Joseph Addison, (born May 1, 1672, Milston, Wiltshire, England—died June 17, 1719, London), English essayist, poet, and dramatist, who, with Richard Steele, was a leading contributor to and guiding spirit of the periodicals The Tatler and The Spectator. His writing skill led to his holding important posts in government while the Whigs were in power.
Early Life
Addison was the eldest son of the Reverend Lancelot Addison, later archdeacon of Coventry and dean of Lichfield. After schooling in Amesbury and Salisbury and at Lichfield Grammar School, he was enrolled at age 14 in the Charterhouse in London. Here began his lifelong friendship with Richard Steele, who later became his literary collaborator. Both went on to the University of Oxford, where Addison matriculated at Queen’s College in May 1687. Through distinction in Latin verse he won election as Demy (scholar) to Magdalen College in 1689 and took the degree of M.A. in 1693. He was a fellow from 1697 to 1711. At Magdalen he spent 10 years as tutor in preparation for a career as a scholar and man of letters. In 1695 A Poem to his Majesty (William III), with a dedication to Lord Keeper Somers, the influential Whig statesman, brought favourable notice not only from Somers but also Charles Montague (later earl of Halifax), who saw in Addison a writer whose services were of potential use to the crown. A treasury grant offered him opportunity for travel and preparation for government service. He also attained distinction by contributing the preface to Virgil’s Georgics, in John Dryden’s great translation of 1697.
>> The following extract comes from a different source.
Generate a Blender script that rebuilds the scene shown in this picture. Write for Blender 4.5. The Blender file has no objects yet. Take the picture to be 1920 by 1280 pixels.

The European tour (1699–1704) enabled Addison not only to become acquainted with English diplomats abroad but also to meet contemporary European men of letters. After time in France, he spent the year 1701 in leisurely travel in Italy, during which he wrote the prose Remarks on Several Parts of Italy (1705; rev. ed. 1718) and the poetic epistle A Letter from Italy (1704). From Italy Addison crossed into Switzerland, where, in Geneva, he learned in March 1702 of the death of William III and the consequent loss of power of his two chief patrons, Somers and Halifax. He then toured through Austria, the German states, and the Netherlands before returning to England in 1704.